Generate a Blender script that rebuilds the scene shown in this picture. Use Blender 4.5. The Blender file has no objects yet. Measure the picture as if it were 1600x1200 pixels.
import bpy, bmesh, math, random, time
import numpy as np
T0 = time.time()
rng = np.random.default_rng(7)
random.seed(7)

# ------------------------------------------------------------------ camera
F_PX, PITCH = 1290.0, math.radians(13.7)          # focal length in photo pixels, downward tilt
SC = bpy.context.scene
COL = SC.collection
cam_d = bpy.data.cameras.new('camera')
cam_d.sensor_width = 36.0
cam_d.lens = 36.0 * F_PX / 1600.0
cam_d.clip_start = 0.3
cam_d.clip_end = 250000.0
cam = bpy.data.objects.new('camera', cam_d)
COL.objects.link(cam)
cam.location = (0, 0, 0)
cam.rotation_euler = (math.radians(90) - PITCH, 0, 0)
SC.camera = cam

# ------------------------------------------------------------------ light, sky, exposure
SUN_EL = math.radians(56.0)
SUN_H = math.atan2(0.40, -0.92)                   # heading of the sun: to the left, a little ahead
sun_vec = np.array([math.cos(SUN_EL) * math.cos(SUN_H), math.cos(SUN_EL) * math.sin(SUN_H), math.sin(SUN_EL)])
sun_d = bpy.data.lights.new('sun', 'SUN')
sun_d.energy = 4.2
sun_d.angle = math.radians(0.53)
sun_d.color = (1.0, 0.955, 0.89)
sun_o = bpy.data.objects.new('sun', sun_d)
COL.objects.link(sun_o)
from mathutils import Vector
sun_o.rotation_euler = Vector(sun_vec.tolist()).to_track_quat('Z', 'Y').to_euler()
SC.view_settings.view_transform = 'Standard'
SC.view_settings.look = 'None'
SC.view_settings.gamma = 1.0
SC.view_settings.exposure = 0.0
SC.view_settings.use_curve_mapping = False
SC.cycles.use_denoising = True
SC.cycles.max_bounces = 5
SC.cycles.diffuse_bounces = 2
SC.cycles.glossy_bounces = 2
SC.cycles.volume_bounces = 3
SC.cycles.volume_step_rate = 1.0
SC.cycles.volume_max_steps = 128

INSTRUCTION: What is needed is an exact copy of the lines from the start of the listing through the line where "random.seed(7)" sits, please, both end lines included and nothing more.

SOLUTION TO THIS EXERCISE:
Generate a Blender script that rebuilds the scene shown in this picture. Use Blender 4.5. The Blender file has no objects yet. Measure the picture as if it were 1600x1200 pixels.
import bpy, bmesh, math, random, time
import numpy as np
T0 = time.time()
rng = np.random.default_rng(7)
random.seed(7)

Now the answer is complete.